A key factor in responsible practice is through the better design and maintenance of roads and drains to minimise run off into nearby watercourses. Heavy rain can result in overflow and surface run off of the diluted salt where drainage is insufficient or drains are blocked. In this situation, the overflow will go straight into the surrounding land. Beyond flood risks, this is a key reason for authorities to ensure drains are effectively cleared.

 

Beyond these pre-emptive steps, gritting itself can either be conducted in a way that is responsible or that can exacerbate environmental risks. One of the things that defines best practice in gritting is the adoption of approaches that are actually more environmentally friendly and more economical. It’s important to note that there’s no trade off between effective gritting and achieving minimal impact. 

 

Where problems can arise is when organisations use excessive amounts of salt - dumping larger quantities than needed rather than taking a more considered approach. The motivation for this can be the fear of litigation and a need to over-compensate by spreading larger quantities of grit to ensure that an organisation can be seen to be taking action.

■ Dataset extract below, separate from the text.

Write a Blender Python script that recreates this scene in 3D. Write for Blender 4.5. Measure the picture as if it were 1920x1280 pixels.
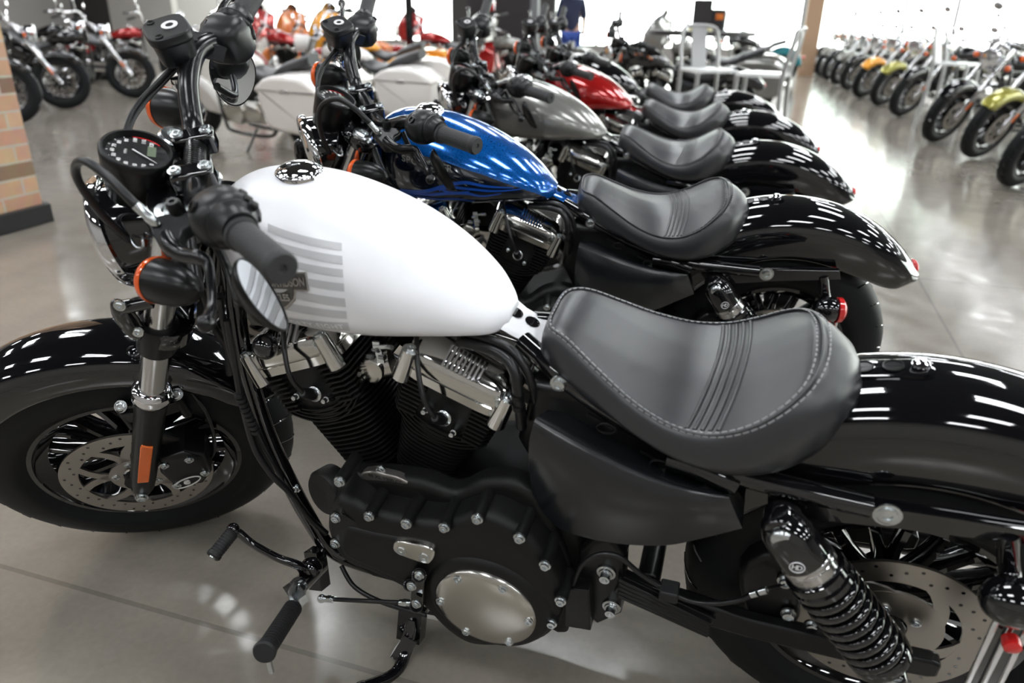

Pink grit that is more noticeable can be popular for this reason - even though it’s aesthetically less attractive, can stain carpets when walked indoors and can also cause issues with blocked drains.

 

Ironically, spreading more grit doesn’t automatically result in better results. Instead, it is better to take a more scientific approach, and use salt only when it is necessary and likely to be effective. We recommend - and offer - exactly this type of service. A proactive salting service is guided by accurate forecast data that ensures that gritting only takes place when there is a probability of ice forming. For example, we model conditions using very accurate data from MetDesk, which offers a detailed real-time view of road surface temperatures, which can be combined with historical data. This takes the guesswork out of service delivery and helps to save our clients cost, as we won’t be spreading salt when it isn’t necessary.

 

Proactivity is important as it is more effective to grit before ice forms (the SALT handbook states it can reduce costs substantially - by up to 90% in some studies - and also reduce the total quantity of salt used during a storm by up to a factor of four). In the case of snowfall, proactive salting can also make it easier to remove snow with a plough. If the area has been gritted before any snowfall, this stops it freezing to the pavement. On the other hand - trying to address snow after the fact with excessive quantities of salt is not only wasteful, but fighting a losing battle. Salt is really only effective for up to 2cm of snow, so it’s important to clear snow first and then grit. Again, doing things the right way saves time, money, and reduces environmental impact.

 

As well as reducing the quantity of salt required by proactive timing of service delivery, other factors can play a key role in reducing waste.

 

Training of operatives and well-maintained, appropriate equipment is also important: properly calibrated spreaders and spread rate can avoid excess salt use and ensure the amount used is adequate to address the conditions. The type of salt itself is also important: GRITIT uses sustainable white marine salt as our de-icing agent. This salt is evaporated seawater that provides the highest concentration when it becomes a saline solution through contact with moisture and pressure. It is a better environmental choice as it is more sustainable than mined rock salt and requires less volume spreading for de-icing effects and is cleaner, leaving less residue on sites.

 

In addition to cutting waste, there are cultural factors that come into play. As individuals and organisations we can prioritise ostentatious safety precautions over equally effective and pragmatic courses of action. As pedestrians too often we expect paths and car parks in private premises to be totally pristine. Yet clearing and salting a central section of a path does provide safe pedestrian access – it doesn’t have to be cleared to full width and all paths and these smaller areas can be easier to keep safe (also helping manage drainage and avoid run off into natural environments). With adequate communication of which areas are safe, this approach can be used to help pedestrians adjust their behaviour - just as motorists do in icy conditions - and still stay safe. As with any aspect of risk management, having well-established plans, clear processes and well-trained staff on the ground is the key to keeping people and environments safe.